Apple-Obsessed Author Fella

Revisiting The Fevered Egos Of Self-Publishing

First, go read this:

The Man Who Thought He Was King.” About a self-published author who gets kind of… well, crazy? Uppity? I don’t know. I’m not even sure what he’s pissed about, honestly.

Read it? Done? Cool.

One of the biggest things holding self-publishing back is the attitude of some — not all, not most and not even many — but some self-published authors. What you will find in the self-publishing (or DIY or “indie pub”) community is a handful of maggot-chewed bad-apples bobbing noisily in the barrel. They’re loud. They’re entitled. They’re oddly defensive (methinks thou doth protest too much). They often have books that look and read like they were written by a fourth grader on a high-test ADHD drug cocktail.

And they’re more than willing to get up in your face about it.

Don’t be that guy. Don’t be a cock-bag. A douche-nozzle. A righteous scum-topped cup of dickhead soup.

My message to the generic That Guy:

First, learn to write. Not just fiction but, say, forum posts. Tweets. Your own name. Whatever. UR JUST MADD COS I SELL TONSZ OF BOOKS AND YOURE SLAVE TO THE GATEKEPERS is not a compelling — or, frankly, cogent — message. Which leads me to:

Second, stop using your sales numbers as a bludgeon. BUT I SELL FOUR BILLION EVERY TEN MINUTES may or may not be true, but what it most certainly is is irrelevant. Is that how Neil Gaiman tries to end an argument? “WELL I’M A BESTSELLING AUTHOR SO EAT MY POOP.” I suspect he does not. (Though now I secretly kinda hope he does? I would give multiple pieces of my anatomy to have him on YouTube yelling that very thing — a boy can dream, can’t he?) Your sales numbers are not interesting. Nor do they represent a useful data point as the lever in whatever argument you happen to be in right now. Sales are not an indicator of quality. And it’s very difficult to establish if your sales numbers are even accurate. Take them off the table. Stop screaming them in people’s faces.

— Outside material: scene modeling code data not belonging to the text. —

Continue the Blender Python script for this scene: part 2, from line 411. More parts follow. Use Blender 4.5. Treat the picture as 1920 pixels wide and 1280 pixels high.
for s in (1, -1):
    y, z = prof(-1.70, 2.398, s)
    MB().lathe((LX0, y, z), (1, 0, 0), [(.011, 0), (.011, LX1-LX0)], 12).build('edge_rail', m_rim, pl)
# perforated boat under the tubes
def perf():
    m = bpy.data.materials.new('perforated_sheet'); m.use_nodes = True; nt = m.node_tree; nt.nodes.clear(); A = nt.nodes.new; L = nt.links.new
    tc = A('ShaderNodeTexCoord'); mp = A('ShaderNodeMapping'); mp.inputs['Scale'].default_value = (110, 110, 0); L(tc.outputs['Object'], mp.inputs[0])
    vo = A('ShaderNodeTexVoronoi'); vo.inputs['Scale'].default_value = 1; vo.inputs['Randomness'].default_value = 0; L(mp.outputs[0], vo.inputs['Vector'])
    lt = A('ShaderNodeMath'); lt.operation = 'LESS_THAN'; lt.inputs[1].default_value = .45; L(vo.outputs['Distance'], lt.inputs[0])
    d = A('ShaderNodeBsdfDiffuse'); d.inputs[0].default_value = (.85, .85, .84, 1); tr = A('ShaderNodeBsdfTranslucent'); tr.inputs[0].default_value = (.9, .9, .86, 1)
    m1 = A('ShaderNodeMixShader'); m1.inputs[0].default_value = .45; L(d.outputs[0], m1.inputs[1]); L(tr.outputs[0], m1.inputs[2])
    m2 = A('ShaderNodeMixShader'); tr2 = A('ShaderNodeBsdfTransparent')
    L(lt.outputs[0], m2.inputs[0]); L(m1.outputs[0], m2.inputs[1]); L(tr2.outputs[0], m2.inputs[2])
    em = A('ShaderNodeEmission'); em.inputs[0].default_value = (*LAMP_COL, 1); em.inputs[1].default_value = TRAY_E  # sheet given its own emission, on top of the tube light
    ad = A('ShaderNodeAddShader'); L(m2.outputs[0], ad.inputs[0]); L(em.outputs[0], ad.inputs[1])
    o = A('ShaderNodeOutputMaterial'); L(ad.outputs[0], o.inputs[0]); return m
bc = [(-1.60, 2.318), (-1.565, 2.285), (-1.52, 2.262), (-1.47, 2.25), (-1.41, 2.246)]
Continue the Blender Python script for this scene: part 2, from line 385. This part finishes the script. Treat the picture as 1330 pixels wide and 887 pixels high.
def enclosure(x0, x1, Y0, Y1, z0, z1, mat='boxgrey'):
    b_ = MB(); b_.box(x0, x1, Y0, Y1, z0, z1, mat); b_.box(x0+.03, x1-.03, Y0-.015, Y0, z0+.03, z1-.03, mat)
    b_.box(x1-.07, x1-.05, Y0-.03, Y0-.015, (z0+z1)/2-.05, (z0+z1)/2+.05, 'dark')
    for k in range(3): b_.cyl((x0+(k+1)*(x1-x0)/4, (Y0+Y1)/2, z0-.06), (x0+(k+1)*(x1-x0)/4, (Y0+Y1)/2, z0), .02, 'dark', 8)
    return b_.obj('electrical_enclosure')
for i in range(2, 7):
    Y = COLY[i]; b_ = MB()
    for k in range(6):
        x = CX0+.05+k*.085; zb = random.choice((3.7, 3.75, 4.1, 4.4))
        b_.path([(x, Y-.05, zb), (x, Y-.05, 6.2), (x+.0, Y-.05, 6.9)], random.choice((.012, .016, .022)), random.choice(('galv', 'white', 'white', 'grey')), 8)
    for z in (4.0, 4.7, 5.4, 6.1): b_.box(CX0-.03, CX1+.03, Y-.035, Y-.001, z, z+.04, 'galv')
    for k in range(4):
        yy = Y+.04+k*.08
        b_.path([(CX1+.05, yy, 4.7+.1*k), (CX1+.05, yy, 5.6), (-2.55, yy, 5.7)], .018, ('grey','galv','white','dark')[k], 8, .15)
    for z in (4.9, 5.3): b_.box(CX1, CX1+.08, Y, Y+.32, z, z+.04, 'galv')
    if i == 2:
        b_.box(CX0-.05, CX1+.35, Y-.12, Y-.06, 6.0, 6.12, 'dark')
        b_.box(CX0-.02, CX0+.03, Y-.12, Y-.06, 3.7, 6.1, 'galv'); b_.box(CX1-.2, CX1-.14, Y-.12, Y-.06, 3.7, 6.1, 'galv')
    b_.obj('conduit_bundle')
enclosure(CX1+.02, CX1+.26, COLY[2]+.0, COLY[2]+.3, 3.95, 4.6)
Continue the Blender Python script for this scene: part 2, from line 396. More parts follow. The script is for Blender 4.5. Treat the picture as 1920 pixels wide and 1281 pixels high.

Third, please be advised that the number of books you write is also not an indicator of anything — certainly not quality. I could, if I chose, write a book a week. Each book would be a festering midden-heap, a clumsy orgy of misspelled words feeling up awkward sentences in the dark in order to give birth to a one-legged moaning monstrosity of a story, but I don’t. Yes, I do believe that authors in the 21st century will find increased productivity useful, but what that doesn’t mean is, “Vomit out as much poor-quality content as you can purge into the world.” Yelling, BUT I HAVE 137 BOOKS FOR SALE, leads people to suspect that you’re just another self-published whackaloon with poor impulse control.

Fourth, stop being mad at “gatekeepers.” Blah blah blah agents, publishers, editors. Every time you yell about traditional publishing it just looks like a dumptruck full of sour grapes. Which leads us all to what is likely the correct conclusion: you self-publish because you were rejected and your peen is in a twist about it, not because you have a great story you want people to read, not because you want the control that self-publishing affords you.

To the self-publishing DIY indie community at large:

Call these screeching moonbats what they are: screeching moonbats. I’ve long said that the self-publishing community needs fewer cheerleaders and more police — meaning, more folks willing to say, “That fruity nutball does not represent me, my work, my ethos, my nation, my planet, my species, or my very molecular structure.” Don’t let them be the loudest voices in your community.